While senior figures from across the City have raised concerns about the loss of financial passporting once the UK leaves the EU, the report points to the existing “strengths of the UK financial services industry” on the global stage that will enable the UK to increase links to emerging markets with fast-growing savings pools.
The report also highlights the “strong mutual interest in maintaining mutual market access” for EU and UK financial services firms, owing to extensive existing links. For instance, 726 insurance firms in the European Economic Area (EEA) have passporting rights into the UK under the Solvency II regime, compared to 220 UK firms with passports to EU countries.
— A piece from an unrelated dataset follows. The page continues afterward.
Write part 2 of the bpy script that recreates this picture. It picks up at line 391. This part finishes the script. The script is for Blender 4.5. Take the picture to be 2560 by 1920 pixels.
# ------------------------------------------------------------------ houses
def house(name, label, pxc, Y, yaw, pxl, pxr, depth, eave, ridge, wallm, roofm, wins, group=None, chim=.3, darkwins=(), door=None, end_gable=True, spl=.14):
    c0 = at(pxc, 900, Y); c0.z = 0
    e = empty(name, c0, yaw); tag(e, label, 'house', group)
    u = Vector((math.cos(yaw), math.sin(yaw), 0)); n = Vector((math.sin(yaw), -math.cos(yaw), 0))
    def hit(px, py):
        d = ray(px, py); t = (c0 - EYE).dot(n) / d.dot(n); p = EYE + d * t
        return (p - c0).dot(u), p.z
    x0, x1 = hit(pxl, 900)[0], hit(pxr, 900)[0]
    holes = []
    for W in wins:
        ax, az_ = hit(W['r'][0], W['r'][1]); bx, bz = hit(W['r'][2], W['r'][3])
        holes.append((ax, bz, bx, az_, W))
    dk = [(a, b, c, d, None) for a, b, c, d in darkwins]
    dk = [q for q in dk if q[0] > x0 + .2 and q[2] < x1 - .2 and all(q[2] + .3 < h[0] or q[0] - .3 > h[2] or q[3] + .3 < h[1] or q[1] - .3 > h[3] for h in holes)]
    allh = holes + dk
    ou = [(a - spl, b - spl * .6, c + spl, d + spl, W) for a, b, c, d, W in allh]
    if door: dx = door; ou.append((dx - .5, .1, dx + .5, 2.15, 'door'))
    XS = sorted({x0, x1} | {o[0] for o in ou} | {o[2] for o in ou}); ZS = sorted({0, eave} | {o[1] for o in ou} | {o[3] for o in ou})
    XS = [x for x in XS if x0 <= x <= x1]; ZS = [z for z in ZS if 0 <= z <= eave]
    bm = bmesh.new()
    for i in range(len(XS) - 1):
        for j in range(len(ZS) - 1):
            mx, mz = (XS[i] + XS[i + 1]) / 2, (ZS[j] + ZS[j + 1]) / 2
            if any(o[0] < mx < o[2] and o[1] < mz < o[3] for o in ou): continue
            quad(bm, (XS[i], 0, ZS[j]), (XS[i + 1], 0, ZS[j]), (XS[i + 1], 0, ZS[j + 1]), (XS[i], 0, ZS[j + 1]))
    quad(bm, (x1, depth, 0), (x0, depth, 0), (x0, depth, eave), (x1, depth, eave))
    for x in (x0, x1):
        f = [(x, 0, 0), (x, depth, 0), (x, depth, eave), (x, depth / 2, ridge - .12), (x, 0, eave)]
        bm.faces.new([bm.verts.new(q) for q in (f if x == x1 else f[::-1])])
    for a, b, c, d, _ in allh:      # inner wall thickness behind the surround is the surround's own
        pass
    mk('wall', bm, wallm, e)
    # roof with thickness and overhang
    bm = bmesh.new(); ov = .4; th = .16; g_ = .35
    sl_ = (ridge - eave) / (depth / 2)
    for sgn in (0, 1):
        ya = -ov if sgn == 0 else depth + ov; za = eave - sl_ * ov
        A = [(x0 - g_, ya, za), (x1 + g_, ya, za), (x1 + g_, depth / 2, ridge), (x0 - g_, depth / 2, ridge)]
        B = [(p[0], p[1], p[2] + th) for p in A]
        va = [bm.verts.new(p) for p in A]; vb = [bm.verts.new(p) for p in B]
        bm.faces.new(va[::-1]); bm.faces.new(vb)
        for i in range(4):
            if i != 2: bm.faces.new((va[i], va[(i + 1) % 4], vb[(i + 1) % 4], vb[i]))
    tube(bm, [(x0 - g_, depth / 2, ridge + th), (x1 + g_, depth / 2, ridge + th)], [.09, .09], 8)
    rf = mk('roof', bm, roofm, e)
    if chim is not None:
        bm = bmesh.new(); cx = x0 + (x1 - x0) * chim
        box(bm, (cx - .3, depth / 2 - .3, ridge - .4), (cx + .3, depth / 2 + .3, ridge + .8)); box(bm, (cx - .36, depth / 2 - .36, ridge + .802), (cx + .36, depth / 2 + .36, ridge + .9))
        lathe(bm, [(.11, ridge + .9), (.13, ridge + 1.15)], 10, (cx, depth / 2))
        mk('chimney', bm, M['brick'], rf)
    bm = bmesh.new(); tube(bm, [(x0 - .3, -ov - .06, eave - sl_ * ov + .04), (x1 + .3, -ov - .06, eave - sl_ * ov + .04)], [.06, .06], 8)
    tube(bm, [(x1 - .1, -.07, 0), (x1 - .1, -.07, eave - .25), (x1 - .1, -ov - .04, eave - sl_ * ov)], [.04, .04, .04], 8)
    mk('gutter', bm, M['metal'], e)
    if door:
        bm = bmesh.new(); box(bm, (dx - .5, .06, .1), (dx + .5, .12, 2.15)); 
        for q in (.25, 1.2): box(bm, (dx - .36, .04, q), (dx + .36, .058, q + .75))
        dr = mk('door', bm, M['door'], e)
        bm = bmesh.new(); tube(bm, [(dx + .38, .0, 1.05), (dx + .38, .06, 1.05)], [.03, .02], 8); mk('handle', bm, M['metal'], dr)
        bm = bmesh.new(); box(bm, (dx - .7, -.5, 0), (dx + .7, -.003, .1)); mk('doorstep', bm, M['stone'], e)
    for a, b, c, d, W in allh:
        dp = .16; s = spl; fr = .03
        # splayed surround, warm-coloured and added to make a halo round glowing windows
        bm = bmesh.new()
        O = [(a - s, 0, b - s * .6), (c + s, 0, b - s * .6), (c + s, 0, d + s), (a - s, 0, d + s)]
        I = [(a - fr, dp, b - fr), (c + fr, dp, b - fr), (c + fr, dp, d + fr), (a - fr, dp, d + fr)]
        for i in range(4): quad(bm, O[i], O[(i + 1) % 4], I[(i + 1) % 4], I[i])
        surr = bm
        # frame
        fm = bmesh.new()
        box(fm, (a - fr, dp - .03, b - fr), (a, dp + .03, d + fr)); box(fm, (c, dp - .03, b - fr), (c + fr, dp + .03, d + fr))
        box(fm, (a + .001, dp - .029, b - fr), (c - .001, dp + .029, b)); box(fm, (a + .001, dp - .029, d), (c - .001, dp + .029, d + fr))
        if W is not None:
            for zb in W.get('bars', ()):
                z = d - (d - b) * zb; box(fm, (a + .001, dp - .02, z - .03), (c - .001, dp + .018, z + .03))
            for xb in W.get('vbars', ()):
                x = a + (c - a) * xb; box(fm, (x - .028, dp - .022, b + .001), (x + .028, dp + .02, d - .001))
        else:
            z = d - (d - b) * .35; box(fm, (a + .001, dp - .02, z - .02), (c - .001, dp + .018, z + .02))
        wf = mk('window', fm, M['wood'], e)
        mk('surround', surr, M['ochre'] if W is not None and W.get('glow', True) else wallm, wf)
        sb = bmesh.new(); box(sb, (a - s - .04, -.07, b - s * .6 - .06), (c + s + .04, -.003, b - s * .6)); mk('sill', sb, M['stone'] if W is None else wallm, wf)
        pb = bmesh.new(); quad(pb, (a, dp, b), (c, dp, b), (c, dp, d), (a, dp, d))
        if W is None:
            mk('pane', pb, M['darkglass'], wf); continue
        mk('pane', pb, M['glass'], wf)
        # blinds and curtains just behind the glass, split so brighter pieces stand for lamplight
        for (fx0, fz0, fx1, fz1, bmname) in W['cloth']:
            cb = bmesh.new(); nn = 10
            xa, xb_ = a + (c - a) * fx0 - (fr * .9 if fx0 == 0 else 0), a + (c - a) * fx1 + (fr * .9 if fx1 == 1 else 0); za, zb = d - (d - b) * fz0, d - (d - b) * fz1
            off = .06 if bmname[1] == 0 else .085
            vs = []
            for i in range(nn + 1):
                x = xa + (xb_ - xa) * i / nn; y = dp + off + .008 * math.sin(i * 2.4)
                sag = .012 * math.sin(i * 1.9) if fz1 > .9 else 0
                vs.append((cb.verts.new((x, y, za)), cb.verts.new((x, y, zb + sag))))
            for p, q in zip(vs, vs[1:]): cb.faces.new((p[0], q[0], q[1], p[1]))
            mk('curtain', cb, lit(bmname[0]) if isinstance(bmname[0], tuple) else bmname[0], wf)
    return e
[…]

The report concludes that a free-trade agreement would be the “significantly preferable” outcome in the long term, but recommends an interim framework to minimise disruption and costs to companies. This would entail either using pre-existing equivalence regimes or mutually recognising standards and regulations.
Equivalence regimes rely on the mutual recognition that regulatory standards are equally stringent in different jurisdictions, such as the USA and the EU. Sectors with pre-existing equivalence include investment services, alternative investment funds, and clearing of over-the-counter (OTC) derivatives.
The analysis by the Legatum Institute says that “there is no legal obstacle to equivalence recognition” under regimes such as MiFID, EMIR and the AIFMD, as the UK will have “identical regulation” when it leaves the EU in 2019.
Negotiation will be required in sectors which do not have existing equivalence regimes, including the retail banking and insurance sectors. The authors of the Legatum report are optimistic that agreement in these sectors can be reached as failure to do so would, they say, result in “damaging [the EU’s] own interests”.